> [What is needed]:
Every line from the beginning of the records below up to the one holding "import numpy as np" should be quoted exactly; leave out the rest.

> [Items]:
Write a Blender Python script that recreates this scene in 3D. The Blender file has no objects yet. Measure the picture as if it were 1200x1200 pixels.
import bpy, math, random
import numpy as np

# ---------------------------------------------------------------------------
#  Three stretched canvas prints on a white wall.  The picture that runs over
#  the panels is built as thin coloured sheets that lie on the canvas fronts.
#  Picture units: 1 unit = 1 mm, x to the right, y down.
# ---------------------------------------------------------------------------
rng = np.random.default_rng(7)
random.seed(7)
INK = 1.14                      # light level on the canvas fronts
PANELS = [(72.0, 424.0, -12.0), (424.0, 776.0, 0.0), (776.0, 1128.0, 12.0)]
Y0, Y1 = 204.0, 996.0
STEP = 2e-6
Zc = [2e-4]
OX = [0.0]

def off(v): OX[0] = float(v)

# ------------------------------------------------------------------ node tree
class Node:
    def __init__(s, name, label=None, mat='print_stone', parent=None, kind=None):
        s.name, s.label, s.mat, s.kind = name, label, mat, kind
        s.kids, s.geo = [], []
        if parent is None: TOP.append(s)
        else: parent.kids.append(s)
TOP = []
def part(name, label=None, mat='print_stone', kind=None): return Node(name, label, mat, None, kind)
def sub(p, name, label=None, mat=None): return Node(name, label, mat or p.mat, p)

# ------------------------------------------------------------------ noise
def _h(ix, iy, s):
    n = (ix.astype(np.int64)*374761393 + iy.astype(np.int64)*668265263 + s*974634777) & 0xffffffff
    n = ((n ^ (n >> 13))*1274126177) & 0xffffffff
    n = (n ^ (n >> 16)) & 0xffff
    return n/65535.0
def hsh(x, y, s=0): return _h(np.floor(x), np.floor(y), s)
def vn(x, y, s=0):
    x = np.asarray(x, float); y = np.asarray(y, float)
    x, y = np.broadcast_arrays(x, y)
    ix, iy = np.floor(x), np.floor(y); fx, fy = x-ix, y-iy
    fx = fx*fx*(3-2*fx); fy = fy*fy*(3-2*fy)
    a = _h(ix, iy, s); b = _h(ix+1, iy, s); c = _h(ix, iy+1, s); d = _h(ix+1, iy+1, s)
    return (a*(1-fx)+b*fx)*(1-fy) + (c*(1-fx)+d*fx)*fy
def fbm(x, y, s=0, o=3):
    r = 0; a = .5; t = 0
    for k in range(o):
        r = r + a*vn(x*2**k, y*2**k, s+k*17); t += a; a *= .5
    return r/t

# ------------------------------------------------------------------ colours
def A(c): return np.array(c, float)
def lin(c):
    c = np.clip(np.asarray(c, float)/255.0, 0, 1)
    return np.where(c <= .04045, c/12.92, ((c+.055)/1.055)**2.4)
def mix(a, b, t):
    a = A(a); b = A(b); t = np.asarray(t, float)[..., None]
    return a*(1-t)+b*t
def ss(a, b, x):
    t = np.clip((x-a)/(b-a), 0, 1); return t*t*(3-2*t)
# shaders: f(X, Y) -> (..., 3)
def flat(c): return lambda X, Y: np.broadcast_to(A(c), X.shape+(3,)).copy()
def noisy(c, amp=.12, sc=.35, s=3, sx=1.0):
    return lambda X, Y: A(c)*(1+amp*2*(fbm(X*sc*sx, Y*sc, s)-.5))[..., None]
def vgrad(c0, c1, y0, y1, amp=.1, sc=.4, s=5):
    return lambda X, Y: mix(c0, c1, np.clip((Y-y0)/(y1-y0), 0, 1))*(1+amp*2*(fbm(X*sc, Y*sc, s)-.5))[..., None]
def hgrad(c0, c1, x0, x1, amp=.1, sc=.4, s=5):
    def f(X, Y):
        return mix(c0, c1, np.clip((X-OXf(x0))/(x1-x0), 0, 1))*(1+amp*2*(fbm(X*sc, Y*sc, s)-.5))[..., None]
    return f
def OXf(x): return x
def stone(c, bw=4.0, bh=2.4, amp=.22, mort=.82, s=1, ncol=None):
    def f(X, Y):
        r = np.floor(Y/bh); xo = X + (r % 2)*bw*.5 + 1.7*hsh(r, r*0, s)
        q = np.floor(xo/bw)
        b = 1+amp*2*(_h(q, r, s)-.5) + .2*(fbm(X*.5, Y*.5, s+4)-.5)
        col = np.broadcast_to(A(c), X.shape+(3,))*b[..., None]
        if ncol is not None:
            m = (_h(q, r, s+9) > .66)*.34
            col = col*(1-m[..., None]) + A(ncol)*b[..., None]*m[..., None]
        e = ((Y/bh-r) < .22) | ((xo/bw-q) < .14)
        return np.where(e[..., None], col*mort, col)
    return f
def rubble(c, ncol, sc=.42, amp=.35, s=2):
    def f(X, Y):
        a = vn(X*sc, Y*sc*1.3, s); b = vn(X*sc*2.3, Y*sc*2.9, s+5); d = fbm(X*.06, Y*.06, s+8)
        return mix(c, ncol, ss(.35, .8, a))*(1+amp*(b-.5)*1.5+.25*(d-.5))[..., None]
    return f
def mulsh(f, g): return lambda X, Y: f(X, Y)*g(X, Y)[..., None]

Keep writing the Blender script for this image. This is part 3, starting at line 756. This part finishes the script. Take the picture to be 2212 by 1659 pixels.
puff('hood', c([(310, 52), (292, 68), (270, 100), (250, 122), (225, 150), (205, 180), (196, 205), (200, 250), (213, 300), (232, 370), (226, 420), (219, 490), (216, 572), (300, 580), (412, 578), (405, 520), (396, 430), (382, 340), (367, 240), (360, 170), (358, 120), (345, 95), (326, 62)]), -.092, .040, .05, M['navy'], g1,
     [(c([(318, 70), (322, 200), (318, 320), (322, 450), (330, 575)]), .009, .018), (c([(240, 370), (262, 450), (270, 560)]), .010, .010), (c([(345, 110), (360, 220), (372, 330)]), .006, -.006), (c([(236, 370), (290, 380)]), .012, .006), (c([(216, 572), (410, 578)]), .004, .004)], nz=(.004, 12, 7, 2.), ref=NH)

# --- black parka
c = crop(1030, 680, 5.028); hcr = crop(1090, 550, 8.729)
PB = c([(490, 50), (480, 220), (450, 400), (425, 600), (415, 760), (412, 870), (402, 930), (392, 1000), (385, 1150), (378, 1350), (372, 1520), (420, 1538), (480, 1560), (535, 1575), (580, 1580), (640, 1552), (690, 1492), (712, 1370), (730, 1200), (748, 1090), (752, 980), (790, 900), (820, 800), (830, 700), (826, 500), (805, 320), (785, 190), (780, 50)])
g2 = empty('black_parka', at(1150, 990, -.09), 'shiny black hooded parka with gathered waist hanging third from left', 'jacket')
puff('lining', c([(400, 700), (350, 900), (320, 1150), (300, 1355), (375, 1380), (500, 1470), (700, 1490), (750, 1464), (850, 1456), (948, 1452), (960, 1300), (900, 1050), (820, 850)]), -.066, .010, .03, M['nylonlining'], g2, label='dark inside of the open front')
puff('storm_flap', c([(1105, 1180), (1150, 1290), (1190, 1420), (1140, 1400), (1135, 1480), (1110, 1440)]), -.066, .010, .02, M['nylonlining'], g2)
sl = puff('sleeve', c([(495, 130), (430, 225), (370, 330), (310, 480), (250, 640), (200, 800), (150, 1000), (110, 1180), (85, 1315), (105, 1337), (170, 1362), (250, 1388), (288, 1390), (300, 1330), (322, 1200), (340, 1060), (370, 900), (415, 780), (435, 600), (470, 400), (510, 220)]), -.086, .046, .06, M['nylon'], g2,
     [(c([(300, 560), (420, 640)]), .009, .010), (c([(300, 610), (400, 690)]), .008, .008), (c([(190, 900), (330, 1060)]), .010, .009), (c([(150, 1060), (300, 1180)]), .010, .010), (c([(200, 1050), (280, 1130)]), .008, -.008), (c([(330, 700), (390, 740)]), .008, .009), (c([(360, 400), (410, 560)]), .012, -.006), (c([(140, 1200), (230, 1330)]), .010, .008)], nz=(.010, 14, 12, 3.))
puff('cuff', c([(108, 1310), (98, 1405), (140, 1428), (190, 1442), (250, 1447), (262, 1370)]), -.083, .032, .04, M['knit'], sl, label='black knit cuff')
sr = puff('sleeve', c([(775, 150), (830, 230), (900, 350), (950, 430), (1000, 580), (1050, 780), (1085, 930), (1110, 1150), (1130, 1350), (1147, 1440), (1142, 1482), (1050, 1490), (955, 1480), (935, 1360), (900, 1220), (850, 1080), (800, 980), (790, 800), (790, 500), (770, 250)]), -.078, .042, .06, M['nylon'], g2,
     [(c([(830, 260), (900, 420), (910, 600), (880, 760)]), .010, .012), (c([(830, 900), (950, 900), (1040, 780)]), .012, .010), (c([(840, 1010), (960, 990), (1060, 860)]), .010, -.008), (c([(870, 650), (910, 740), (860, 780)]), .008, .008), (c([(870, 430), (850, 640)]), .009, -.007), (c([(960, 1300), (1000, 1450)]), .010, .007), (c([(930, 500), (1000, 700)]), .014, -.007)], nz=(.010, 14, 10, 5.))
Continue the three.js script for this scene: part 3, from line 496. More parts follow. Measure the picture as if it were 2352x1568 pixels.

> [Reply]:
Write a Blender Python script that recreates this scene in 3D. The Blender file has no objects yet. Measure the picture as if it were 1200x1200 pixels.
import bpy, math, random
import numpy as np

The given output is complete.